You’re going to need the following:

  • 1/2 pound each: Sea Bass, Cod & Grouper, cut into large chunks
  • 2 Red/2 Green Peppers (preferably Cubanelle peppers)
  • 1 Sweet Potato, peeled and cut into large chunks
  • 1/2 lb of Carrots, washed (not peeled!) and sliced into 2″ chunks.
  • 2 large Baking Potatoes, peeled and cut into quarters
  • 2 large Yellow Onions, quartered
  • 1/2 cup Shallots, chopped
  • 1 tablespoon Fresh Ginger, grated
  • 1 teaspoon Hot Peppers, chopped
  • 1 Garlic Bulb, peeled and chopped
  • 15 Saffron threads, steeped in 1/2 cup warm water
  • 6 oz. Tomato Paste
  • 1/2 bottle White Wine (The other half is for you to drink. Yay!)
  • 1 teaspoon each: Fennel Seed & Herbs de Provence
  • 3 Bay Leaves
  • 1/2 tablespoon each: Smoked Paprika & Cayenne Pepper
  • Peels from two Oranges (I used blood oranges because they’re in season, but any orange will suffice. Just wash the damn stickers off)
  • Olive Oil
  • Kosher Salt
  • Chopped parsley (to garnish)
  • Good French Bread

 

Heat a few tablespoons of olive oil on medium high in a large stock pot; when the olive oil becomes fragrant add your onions, shallots and a pinch of salt. Keep them moving around until they are translucent but not browned.

 

 

Add your sweet peppers to the mix and sweat them out until they get soft.

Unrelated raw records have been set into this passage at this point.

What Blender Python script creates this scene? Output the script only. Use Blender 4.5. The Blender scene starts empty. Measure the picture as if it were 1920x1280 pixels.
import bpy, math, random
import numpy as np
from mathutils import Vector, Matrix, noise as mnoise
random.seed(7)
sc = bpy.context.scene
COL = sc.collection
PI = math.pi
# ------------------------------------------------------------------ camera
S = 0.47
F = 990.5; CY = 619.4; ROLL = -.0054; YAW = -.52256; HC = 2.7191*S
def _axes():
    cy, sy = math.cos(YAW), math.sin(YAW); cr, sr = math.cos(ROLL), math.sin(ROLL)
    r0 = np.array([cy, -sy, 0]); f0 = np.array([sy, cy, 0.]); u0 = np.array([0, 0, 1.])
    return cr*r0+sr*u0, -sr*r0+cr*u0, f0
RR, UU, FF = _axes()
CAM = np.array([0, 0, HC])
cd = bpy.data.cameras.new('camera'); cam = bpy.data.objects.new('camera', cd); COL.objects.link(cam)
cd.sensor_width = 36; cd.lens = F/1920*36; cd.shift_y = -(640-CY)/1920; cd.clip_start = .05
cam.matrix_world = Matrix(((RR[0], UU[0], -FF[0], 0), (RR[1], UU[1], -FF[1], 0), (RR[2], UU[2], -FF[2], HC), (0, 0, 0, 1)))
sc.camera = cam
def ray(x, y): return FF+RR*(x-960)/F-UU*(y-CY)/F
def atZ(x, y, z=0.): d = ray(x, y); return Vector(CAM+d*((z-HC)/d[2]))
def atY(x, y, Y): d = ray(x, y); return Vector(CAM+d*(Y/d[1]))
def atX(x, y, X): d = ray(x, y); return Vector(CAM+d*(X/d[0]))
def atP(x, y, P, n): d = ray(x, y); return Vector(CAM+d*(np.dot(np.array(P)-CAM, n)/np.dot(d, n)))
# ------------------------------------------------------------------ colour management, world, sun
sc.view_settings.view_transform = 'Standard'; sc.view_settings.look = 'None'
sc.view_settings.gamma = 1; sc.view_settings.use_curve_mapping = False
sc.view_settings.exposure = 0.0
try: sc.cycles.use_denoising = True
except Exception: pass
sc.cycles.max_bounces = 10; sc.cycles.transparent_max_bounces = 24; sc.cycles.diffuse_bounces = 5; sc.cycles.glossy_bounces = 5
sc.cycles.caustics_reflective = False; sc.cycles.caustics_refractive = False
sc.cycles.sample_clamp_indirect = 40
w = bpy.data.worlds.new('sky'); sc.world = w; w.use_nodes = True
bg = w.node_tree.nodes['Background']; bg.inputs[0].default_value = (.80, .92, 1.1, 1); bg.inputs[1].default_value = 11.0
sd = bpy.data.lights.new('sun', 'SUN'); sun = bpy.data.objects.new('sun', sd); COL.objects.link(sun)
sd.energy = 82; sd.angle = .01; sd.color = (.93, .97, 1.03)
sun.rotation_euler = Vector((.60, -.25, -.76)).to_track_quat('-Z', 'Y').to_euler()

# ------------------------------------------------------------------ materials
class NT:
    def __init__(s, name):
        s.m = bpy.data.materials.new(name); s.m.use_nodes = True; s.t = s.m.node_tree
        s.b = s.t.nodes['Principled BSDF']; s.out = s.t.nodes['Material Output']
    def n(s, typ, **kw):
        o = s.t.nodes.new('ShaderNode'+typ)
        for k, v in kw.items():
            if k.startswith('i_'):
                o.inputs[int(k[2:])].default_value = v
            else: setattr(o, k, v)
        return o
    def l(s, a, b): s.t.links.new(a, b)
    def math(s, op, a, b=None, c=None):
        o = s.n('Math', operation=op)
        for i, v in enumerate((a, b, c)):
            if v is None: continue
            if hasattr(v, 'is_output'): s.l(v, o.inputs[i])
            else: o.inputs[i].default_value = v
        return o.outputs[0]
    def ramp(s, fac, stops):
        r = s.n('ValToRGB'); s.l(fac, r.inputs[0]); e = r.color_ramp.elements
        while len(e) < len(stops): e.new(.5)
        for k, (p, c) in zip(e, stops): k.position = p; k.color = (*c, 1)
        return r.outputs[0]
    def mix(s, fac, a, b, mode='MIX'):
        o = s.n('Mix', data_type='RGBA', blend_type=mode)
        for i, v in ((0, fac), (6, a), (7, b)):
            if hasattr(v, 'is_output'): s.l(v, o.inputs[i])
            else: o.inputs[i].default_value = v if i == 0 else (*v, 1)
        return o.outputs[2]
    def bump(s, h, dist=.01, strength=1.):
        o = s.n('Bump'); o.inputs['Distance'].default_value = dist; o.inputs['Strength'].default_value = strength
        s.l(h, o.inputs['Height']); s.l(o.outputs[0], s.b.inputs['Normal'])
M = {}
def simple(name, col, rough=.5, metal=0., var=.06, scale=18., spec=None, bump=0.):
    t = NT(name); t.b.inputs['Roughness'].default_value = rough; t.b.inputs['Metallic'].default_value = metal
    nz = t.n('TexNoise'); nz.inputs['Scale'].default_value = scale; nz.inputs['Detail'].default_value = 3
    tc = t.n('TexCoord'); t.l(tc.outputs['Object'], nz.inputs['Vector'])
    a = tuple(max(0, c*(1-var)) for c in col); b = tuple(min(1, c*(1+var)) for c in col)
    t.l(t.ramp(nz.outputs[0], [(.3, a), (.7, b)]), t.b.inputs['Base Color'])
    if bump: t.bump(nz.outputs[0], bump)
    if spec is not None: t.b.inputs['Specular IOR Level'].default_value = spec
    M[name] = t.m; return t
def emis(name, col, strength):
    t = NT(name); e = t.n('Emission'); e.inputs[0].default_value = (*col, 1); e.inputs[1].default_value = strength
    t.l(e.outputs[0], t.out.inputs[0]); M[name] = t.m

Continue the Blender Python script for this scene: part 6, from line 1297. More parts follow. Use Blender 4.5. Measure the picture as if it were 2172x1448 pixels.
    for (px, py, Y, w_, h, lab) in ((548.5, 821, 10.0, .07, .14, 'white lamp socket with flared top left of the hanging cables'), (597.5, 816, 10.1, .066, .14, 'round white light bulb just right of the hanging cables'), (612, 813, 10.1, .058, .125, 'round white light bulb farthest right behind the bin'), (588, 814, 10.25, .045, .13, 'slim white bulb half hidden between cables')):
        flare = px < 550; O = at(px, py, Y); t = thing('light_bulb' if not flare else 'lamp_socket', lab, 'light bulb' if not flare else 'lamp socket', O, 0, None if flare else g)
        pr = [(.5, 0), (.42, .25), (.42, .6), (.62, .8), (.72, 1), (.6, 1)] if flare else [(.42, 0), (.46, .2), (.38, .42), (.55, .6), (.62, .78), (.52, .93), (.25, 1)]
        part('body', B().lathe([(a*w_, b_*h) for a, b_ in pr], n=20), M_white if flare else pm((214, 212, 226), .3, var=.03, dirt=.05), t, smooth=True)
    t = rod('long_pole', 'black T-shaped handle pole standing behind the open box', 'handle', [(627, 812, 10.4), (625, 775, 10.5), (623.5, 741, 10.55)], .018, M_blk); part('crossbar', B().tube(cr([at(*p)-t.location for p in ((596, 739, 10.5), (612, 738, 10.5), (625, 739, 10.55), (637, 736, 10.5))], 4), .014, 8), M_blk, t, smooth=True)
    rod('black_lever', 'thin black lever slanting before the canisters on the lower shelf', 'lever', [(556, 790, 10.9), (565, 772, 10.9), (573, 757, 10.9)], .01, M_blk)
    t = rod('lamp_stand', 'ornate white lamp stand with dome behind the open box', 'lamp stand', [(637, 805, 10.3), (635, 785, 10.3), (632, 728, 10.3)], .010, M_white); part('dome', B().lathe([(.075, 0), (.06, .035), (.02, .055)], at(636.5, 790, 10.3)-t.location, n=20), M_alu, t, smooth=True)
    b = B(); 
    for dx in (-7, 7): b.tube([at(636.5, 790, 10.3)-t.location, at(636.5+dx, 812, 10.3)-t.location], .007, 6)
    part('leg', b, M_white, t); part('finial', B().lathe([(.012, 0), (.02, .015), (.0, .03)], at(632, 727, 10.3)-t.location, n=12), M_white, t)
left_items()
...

Be sure to keep them moving- you don’t want to brown a thing.

 

 

 

 

Throw in your garlic, ginger, dried herbs and a pinch of chopped parsley. Keep it moving for about 90 seconds and make sure the garlic doesn’t brown.

 

 

Add the tomato paste, paprika, cayenne and chopped hot peppers. Stir like crazy (preferably with a wooden spoon) for another 2-3 minutes, making sure tomato paste doesn’t stick or burn to the bottom of the pan.

 

 

When it looks like most of the moisture has evaporated; dump the wine in.

Add the potatoes, sweet potato, carrots, bay leaves and orange peel. Bring the heat up to high while you try to mix everything around.

There should be enough liquid to cover everything, but if there isn’t, add only enough water to just cover it. Those starches will produce a lot.

As it just comes to a boil; stir and cover it and lower the heat to medium-low. Let it simmer for about 45 minutes to an hour, or until the potatoes are tender. (The sweet potatoes might dissolve entirely. Trust me, you won’t mind)

Once your starches are tender; gently stir in your fish. Let it come back up to a simmer, then cover it and let it be for another fifteen minutes (not too much longer than that or your fish will dissolve).

 

 

 

While that’s simmering away; slice up your baguettes, brush them with olive oil and toast them under your broiler. When the toast is ready; pull it out and rub each piece with a garlic clove.

Did you make any compound butter? I made some with chopped shallot, parsley and saffron. You should probably do that too; well in advance of making your soup.

 

Holy balls! Your soup is ready!

 

 

Ladle it into large bowls; making sure each serving gets plenty of fish and potato.

Garnish with the chopped parsley and throw a couple slices of toast with some compound butter spread on them.

Pour yourself some more white wine and congratulate yourself for being such a worldly, sophisticated gourmet.